Information shown:
╔══

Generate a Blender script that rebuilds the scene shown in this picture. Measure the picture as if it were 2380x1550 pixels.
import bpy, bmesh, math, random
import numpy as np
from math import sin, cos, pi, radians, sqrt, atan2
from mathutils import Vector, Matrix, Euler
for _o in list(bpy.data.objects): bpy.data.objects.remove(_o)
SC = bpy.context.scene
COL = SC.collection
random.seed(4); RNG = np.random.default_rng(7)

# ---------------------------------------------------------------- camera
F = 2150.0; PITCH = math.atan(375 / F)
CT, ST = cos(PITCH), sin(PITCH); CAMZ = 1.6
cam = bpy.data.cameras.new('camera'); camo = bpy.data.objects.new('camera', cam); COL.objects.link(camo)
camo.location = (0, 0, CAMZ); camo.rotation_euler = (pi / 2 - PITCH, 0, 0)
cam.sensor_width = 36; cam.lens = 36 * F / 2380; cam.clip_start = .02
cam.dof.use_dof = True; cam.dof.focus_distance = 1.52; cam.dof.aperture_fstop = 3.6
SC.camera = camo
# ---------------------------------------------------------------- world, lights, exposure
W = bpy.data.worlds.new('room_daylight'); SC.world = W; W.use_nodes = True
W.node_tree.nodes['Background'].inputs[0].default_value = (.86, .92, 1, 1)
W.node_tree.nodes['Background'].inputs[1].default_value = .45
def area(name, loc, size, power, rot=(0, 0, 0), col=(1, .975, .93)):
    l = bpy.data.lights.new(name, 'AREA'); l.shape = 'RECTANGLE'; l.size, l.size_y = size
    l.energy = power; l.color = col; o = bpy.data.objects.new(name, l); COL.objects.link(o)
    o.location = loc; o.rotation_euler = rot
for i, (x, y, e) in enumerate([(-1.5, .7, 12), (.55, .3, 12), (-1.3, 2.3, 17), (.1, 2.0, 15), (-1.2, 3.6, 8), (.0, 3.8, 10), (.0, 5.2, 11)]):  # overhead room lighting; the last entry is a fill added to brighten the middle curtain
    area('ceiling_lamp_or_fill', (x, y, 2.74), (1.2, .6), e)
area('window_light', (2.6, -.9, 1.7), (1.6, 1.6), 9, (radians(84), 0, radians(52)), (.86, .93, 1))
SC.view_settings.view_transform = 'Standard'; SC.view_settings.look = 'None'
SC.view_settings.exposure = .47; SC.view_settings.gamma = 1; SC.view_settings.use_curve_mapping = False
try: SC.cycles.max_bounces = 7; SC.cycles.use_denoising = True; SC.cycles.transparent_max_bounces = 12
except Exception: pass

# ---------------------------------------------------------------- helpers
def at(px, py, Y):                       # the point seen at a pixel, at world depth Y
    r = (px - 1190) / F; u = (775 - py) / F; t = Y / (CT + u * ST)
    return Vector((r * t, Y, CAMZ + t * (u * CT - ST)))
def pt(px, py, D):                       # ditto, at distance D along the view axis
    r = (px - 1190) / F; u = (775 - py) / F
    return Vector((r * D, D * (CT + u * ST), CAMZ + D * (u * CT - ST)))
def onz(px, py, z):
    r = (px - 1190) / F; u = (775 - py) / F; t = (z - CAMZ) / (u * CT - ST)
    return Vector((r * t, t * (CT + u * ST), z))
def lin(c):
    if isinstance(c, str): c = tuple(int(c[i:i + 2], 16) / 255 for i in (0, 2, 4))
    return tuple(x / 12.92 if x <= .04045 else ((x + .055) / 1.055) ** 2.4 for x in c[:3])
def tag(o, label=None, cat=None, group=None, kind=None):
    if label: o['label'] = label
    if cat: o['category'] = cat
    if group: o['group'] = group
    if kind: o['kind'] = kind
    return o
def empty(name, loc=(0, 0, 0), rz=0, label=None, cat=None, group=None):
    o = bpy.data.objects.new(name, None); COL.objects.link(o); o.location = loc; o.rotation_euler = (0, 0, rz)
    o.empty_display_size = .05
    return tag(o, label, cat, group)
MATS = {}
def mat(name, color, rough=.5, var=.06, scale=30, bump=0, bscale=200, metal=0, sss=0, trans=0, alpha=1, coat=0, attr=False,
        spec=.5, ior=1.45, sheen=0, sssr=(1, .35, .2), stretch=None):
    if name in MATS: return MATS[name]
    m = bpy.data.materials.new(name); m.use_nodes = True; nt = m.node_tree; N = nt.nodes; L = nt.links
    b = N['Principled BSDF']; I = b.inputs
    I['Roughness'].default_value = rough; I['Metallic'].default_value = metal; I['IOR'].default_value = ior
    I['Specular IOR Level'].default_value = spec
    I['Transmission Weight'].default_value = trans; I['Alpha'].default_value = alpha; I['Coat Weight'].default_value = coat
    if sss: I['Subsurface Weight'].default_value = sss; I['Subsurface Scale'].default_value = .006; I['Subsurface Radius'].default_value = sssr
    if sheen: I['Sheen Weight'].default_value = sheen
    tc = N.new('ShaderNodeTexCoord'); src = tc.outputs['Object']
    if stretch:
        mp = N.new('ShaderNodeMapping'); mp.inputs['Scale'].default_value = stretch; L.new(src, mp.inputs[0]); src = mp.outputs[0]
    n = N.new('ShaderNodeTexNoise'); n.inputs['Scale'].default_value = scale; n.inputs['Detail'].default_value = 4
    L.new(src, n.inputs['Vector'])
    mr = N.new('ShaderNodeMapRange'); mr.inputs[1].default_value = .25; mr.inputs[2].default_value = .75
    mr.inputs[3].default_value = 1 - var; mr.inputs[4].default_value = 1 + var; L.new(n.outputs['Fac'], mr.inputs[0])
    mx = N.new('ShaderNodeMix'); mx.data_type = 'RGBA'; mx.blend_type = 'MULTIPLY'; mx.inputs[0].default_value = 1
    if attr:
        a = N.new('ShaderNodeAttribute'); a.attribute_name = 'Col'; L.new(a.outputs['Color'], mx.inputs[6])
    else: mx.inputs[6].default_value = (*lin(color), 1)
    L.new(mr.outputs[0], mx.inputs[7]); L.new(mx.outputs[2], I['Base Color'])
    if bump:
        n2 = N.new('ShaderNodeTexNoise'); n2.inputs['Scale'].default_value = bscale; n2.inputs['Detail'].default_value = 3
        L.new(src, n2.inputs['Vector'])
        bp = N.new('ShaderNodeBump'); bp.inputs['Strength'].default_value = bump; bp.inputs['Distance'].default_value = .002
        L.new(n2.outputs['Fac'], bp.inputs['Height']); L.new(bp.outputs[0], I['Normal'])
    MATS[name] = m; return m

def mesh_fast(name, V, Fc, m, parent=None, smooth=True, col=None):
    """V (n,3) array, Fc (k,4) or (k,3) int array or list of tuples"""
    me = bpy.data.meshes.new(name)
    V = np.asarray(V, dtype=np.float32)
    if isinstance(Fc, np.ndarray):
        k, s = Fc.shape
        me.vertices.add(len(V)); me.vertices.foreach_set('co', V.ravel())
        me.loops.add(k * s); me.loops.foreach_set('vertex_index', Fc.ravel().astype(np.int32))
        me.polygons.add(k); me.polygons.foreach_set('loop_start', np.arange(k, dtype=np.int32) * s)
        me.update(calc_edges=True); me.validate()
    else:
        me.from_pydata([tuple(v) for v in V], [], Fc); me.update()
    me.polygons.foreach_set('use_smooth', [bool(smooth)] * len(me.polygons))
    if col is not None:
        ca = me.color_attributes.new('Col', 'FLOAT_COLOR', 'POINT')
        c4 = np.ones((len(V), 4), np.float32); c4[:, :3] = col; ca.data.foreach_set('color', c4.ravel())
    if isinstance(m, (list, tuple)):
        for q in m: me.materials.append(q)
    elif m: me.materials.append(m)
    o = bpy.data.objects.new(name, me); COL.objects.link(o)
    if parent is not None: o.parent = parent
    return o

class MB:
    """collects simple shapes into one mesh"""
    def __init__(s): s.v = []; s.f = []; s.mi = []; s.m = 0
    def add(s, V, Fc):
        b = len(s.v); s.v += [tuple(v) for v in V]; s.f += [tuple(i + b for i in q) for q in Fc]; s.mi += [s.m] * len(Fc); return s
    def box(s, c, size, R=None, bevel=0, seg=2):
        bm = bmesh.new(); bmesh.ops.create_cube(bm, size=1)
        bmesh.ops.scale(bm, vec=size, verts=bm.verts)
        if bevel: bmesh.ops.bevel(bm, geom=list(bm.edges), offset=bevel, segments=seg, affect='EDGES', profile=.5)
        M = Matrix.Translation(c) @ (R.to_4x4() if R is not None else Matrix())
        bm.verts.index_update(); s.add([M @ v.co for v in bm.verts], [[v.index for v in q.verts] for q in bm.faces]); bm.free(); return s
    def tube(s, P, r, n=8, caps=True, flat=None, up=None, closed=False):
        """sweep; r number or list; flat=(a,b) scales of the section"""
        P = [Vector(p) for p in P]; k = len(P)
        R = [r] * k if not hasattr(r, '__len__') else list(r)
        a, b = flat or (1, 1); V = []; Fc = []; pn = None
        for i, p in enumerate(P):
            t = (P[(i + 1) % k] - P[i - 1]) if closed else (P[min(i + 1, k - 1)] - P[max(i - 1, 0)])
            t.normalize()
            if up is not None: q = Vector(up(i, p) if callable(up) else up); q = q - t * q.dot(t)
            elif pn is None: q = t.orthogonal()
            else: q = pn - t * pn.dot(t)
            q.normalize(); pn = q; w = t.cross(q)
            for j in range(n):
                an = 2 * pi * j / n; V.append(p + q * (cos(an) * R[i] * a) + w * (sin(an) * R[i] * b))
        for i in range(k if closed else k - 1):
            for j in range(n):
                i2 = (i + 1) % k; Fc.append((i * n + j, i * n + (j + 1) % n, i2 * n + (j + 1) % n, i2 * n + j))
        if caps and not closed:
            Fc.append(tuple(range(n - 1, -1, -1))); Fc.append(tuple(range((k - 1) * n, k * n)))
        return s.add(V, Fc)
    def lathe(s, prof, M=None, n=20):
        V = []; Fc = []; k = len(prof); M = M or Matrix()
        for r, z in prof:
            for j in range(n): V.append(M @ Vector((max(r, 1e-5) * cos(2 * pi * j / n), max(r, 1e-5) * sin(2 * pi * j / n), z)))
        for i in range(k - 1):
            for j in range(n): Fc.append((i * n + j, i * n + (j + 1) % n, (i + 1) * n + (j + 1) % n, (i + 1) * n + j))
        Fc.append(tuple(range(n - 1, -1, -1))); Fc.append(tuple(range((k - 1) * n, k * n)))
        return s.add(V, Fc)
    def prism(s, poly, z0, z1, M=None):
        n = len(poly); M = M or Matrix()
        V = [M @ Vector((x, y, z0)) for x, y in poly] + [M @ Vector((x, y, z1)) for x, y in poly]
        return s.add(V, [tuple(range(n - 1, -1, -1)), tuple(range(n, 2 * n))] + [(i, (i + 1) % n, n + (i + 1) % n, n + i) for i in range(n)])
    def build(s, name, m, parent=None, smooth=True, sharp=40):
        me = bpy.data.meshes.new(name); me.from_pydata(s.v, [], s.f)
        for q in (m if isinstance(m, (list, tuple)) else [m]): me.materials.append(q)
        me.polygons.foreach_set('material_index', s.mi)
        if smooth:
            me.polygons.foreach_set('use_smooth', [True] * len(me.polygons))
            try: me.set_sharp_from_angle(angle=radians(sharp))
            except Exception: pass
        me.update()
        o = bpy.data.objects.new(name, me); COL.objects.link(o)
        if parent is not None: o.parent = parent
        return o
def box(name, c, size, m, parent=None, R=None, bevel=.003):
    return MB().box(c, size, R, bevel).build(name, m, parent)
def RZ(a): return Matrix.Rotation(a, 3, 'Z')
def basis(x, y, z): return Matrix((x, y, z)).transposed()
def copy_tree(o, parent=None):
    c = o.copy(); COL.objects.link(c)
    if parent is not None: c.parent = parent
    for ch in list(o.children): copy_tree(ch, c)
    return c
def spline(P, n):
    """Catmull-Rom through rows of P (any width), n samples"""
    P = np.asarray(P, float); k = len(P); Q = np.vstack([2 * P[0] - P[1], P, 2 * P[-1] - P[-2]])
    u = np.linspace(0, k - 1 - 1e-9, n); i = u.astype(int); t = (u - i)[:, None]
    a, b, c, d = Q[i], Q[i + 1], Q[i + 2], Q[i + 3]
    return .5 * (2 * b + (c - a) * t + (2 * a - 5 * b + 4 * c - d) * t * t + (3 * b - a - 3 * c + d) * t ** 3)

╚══

Instructions for the task: Give the lines again, exactly as they stand, from the beginning of the data through the line with "random.seed(4); RNG = np.random.default_rng(7)".

Task response:
Generate a Blender script that rebuilds the scene shown in this picture. Measure the picture as if it were 2380x1550 pixels.
import bpy, bmesh, math, random
import numpy as np
from math import sin, cos, pi, radians, sqrt, atan2
from mathutils import Vector, Matrix, Euler
for _o in list(bpy.data.objects): bpy.data.objects.remove(_o)
SC = bpy.context.scene
COL = SC.collection
random.seed(4); RNG = np.random.default_rng(7)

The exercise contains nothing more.